Eine Zensur findet nicht statt
Das Thema ist ungleich größer als Trump
Trump in den sozialen Medien gesperrt. Hurra mögen da viele gedacht haben. Auch ich habe Hurra gedacht, und dass diese Maßnahme viel zu spät kommt. Weltpolitik auf Twitter. Schnell mal einen raus hauen, wenn einem gerade danach ist.
Das Hurra noch nicht zu Ende gedacht, macht sich ein bitterer Geschmack auf der Zunge breit. Ein bitterer Geschmack, der sich weder mit Cola, noch mit Bier übertünchen lässt. Ein bitterer Geschmack, der sich beim Nachdenken immer bitterer ausnimmt.
Da spuken Begriffe wie Demokratie, Rechtsstaat und Zensur durch den Kopf. Gemeinschaftsstandards, Machtposition und Transparenz. Ausgeliefert sein, Machtmissbrauch und Willkür. Verantwortung und Mitbestimmung.

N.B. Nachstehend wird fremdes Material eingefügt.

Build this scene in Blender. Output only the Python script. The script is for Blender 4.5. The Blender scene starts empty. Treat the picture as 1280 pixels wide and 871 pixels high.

Monopolstellung und Meinungsvielfalt, Recherche und Konkurrenz.
"Das Thema ist ungleich größer als Trump"
"Eine Zensur findet nicht statt", so steht es bei uns im Grundgesetz. Und das nicht ohne Grund. Zensur ist ein Instrument der Mächtigen, um unliebsame Stimmen zum Schweigen zu bringen. Die Rechtsprechung hat in der Vergangenheit - mal besser, mal schlechter - dafür gesorgt, dass dieser Grundsatz gewahrt blieb. Medien waren diesem Grundsatz verpflichtet. Verlage und Journalisten haben diesen Grundsatz verteidigt und eingeklagt.
So war es in der guten alten Zeit. Heute haben wir die "sozialen Medien", die sich nicht recht viel um irgendwas scheren. Nicht um Steuergerechtigkeit und auch nicht um Grundsätze, die sich demokratische Gesellschaften mal gegeben haben. Sie herrschen selbstherrlich mit unverständlichen AGBs und intransparenten "Gemeinschaftsstandards".
Hass und Fake News, Rassismus und Gewaltaufrufe, all das wird von den "Gemeinschaftsstandards" toleriert, so lange nicht "Nippel" oder "Pimmel" in den Posts auftauchen. Inhalte, für die sich selbst die "Bild Zeitung" Rügen vom Presserat einhandeln würde. Inhalte, die anderen Ortes justiziabel und strafbewehrt wären, ohne dass jemand das Wort "Zensur" bemühen würde.
In den "sozialen Medien" hingegen ist man "Gemeinschaftsstandards" und Administratoren ausgeliefert, die nach Gutdünken schalten und walten können. Es gibt keine unabhängige Aufsicht. Sperrungen oder Löschungen von Postings oder ganzen Konten bedürfen keiner Begründung. Es gibt keine Instanz bei der man gehört wird. Da gibt es keine Rechtssicherheit, man ist einem Willkürsystem unterworfen.
"Jetzt kommt es darauf an, dass die Tech-Konzerne nach klaren, nachvollziehbaren und für alle Nutzer gleichberechtigten Regeln agieren"
Und diese klaren und nachvollziehbaren Regeln müssen rechtsstaatlich fundiert und demokratisch legitimiert sein. Denn die "Tech-Konzerne" werden sich hinter ihren Gemeinschaftsstandards und ihren Anwälten verschanzen. Denn die Gemeinschaftsstandards erlaubt es ihnen, sich wie absolutistische Könige ein ihrer Einflußsphäre zu gerieren. Und welcher absolutistische Herrscher gibt freiwillig seine Macht auf?